Dr. Aura Wharton-Beck, associate professor in the School of Education at the University of St. Thomas, was mentioned in an EntertainDC video on Wednesday, Feb. 12. The video described Wharton-Beck’s dissertation on “government girls,” who were African American women working for the federal government during World War II.
“The purpose of my research is to not only amplify the voices, but also to allow people to realize that Black women are multidimensional, that we're not just one narrative,” Wharton-Beck said in an earlier episode of St. Thomas' The Professor Podcast.
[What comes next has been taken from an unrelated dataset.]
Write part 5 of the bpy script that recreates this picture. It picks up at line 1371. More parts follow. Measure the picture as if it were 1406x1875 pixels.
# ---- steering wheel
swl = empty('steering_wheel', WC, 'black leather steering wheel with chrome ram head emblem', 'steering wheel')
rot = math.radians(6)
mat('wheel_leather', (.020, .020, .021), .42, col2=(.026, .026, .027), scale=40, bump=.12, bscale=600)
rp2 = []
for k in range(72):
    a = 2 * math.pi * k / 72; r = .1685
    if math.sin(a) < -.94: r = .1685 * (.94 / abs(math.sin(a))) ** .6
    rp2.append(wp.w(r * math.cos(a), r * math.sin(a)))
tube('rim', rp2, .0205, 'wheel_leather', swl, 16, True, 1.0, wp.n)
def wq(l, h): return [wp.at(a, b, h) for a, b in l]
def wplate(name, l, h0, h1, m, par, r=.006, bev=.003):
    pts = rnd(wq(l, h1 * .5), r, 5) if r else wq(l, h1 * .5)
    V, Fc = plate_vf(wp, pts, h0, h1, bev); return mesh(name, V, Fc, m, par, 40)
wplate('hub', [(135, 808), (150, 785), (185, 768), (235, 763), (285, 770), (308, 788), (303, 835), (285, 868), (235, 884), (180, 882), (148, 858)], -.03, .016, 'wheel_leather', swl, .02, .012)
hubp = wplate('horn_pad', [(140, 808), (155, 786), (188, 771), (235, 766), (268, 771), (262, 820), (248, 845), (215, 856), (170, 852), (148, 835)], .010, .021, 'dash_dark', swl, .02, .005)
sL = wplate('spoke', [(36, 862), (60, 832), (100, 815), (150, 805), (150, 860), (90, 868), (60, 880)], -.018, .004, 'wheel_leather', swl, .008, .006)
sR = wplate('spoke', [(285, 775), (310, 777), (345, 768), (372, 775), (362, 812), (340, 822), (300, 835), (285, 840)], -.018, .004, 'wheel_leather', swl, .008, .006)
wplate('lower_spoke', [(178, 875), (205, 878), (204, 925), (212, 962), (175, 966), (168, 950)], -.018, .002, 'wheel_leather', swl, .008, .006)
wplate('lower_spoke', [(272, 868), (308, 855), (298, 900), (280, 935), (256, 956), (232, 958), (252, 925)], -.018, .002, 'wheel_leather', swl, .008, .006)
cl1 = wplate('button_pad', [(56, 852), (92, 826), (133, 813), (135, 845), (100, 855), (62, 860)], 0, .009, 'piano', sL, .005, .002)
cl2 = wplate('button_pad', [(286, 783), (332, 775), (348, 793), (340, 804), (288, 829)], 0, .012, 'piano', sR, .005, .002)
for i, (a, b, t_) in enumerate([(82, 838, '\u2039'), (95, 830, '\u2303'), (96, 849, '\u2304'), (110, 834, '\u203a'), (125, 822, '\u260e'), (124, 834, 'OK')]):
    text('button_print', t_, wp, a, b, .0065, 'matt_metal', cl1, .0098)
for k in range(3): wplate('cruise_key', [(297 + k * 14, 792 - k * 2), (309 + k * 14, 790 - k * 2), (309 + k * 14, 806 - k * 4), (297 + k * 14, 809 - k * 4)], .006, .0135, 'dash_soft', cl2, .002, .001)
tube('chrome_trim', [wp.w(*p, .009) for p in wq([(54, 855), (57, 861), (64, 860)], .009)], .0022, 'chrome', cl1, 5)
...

These women were required to pass a civil service exam in order to receive these federal jobs such as typewriting work, tasks in the Treasury Department, and other types of office work.

Wharton-Beck’s mother's yearbook, Whirl-i-gig: A Pictorial Story of Midway Hall for Government Girls 1946, inspired her interest in research and kickstarted Wharton-Beck’s interest in researching and creating “Indelible Narratives,” an in-progress film project that features the stories of six women working as “government girls.”
"This was the first time that I actually saw African American women who were not domestics," Wharton-Beck said in the podcast regarding her mother's pictorial. "These were African American, young women who lived in a segregated dorm, and they were in professional roles," she said.
Ella Swain ’28 contributed additional reporting to this story.